● **Directions for this task**
Pull each line holding "Take" out of the entries below.

● **Data for this exercise**
◆ ◆ ◆ ◆ ◆ ◆ ◆

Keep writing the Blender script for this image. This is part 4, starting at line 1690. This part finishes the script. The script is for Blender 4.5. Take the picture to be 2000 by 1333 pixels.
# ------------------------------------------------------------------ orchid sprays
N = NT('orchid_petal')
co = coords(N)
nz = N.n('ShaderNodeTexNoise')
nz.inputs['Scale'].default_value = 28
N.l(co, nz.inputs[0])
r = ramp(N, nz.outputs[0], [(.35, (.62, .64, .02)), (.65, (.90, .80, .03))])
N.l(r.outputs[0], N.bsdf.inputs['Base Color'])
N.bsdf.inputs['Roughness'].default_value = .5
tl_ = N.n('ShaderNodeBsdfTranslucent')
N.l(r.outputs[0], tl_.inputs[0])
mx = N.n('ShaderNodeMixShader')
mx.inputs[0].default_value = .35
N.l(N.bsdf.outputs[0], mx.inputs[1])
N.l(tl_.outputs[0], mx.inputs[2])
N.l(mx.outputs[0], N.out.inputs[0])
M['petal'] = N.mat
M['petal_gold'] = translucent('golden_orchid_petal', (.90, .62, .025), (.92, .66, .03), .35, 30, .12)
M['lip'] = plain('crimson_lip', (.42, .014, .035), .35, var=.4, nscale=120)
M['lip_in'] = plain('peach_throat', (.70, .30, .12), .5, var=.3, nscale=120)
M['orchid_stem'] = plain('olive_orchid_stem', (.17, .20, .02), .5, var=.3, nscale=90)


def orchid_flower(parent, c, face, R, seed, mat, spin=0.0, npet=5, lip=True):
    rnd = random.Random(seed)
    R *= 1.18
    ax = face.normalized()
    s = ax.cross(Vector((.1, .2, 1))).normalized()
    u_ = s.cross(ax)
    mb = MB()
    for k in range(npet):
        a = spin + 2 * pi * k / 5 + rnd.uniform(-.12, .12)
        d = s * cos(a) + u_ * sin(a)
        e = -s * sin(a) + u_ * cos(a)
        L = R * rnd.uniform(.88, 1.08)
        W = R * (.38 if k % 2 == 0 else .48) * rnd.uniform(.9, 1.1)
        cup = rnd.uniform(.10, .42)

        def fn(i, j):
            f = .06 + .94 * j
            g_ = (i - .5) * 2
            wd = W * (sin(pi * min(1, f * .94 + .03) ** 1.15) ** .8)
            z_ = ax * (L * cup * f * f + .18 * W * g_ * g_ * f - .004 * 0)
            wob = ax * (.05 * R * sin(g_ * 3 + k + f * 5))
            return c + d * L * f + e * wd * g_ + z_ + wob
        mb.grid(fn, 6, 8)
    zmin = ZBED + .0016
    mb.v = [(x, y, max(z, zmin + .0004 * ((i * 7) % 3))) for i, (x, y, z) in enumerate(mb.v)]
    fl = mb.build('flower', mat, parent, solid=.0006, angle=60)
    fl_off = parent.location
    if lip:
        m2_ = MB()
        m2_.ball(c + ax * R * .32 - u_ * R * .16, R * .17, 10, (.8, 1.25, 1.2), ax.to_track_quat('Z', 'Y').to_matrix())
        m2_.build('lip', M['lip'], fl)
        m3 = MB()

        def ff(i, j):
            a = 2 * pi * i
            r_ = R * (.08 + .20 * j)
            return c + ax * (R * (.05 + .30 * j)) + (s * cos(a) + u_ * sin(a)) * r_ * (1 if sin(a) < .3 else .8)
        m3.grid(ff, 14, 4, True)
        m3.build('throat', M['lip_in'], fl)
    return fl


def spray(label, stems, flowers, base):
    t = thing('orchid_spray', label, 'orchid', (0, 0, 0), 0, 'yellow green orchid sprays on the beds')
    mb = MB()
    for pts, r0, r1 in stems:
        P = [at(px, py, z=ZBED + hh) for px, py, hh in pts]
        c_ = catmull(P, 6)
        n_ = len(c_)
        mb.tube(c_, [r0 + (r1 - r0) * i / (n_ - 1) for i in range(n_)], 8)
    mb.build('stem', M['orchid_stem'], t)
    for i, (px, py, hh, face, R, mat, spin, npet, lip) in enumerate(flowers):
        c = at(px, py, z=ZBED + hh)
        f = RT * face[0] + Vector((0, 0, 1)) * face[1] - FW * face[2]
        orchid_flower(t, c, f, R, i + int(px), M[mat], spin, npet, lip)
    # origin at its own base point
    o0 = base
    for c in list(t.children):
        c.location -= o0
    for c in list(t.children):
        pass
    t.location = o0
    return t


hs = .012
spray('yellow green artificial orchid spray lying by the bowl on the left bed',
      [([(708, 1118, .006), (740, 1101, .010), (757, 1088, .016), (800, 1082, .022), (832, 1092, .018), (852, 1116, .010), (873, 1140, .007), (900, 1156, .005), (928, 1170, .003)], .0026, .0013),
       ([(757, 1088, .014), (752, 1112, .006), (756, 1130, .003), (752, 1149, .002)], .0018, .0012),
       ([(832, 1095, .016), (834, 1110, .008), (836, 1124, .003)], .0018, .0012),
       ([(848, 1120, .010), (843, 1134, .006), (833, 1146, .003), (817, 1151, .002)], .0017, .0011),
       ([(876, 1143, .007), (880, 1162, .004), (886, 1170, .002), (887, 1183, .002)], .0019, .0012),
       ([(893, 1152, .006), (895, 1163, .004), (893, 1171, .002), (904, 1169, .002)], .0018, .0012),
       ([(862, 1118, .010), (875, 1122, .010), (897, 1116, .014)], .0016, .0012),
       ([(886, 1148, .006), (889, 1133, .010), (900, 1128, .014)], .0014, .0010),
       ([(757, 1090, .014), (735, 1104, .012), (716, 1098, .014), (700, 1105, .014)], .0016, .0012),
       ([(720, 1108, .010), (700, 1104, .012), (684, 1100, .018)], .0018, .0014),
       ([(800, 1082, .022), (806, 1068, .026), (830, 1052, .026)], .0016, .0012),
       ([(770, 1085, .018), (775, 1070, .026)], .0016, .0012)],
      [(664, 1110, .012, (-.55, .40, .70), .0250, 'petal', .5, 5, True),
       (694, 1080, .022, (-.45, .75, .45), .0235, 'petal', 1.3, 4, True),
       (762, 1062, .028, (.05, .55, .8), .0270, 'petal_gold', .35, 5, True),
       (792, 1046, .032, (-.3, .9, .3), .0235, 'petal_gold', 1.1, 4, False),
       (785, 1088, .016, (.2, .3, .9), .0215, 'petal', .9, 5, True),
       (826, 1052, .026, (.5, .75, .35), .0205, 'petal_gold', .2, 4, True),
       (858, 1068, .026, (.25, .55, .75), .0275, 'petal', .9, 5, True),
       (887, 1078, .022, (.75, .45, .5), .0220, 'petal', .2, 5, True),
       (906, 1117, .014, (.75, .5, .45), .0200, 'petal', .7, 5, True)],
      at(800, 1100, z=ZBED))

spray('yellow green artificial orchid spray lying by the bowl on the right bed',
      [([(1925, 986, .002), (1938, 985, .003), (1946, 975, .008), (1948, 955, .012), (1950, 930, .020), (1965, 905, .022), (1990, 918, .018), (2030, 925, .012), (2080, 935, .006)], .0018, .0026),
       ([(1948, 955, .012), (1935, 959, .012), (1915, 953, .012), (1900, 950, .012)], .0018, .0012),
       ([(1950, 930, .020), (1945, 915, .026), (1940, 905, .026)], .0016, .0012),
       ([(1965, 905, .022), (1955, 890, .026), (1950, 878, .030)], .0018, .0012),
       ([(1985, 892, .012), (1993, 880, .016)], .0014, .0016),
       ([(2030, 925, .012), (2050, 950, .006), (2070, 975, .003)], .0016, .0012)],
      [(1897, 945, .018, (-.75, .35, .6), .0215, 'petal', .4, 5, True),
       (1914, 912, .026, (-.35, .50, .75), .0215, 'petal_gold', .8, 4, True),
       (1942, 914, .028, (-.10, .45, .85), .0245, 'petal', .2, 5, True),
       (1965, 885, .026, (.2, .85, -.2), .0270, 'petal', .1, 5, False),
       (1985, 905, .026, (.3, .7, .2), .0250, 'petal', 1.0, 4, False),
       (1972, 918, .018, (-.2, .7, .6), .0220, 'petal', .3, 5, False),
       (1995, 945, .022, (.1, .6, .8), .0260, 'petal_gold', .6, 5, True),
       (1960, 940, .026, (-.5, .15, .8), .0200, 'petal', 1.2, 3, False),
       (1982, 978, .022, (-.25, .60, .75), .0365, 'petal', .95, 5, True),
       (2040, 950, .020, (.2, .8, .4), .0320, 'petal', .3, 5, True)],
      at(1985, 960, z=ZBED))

◆ ◆ ◆ ◆ ◆ ◆ ◆

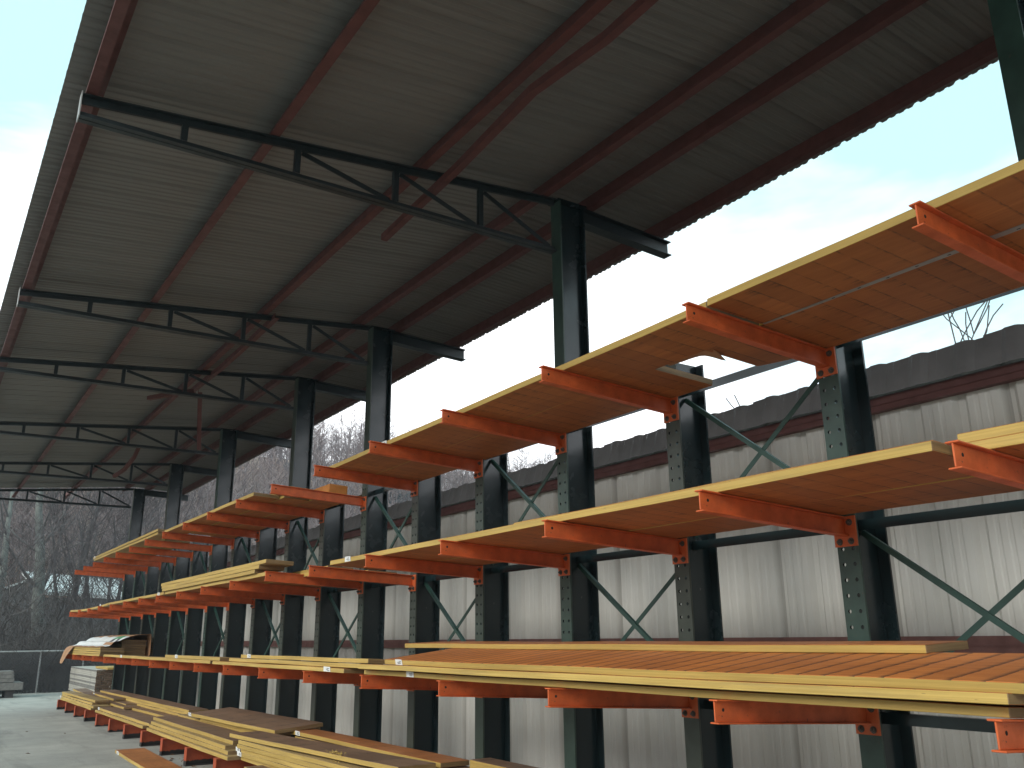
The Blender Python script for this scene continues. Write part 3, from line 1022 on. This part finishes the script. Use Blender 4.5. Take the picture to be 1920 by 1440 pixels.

◆ ◆ ◆ ◆ ◆ ◆ ◆

● **Completed exercise**
Keep writing the Blender script for this image. This is part 4, starting at line 1690. This part finishes the script. The script is for Blender 4.5. Take the picture to be 2000 by 1333 pixels.
The Blender Python script for this scene continues. Write part 3, from line 1022 on. This part finishes the script. Use Blender 4.5. Take the picture to be 1920 by 1440 pixels.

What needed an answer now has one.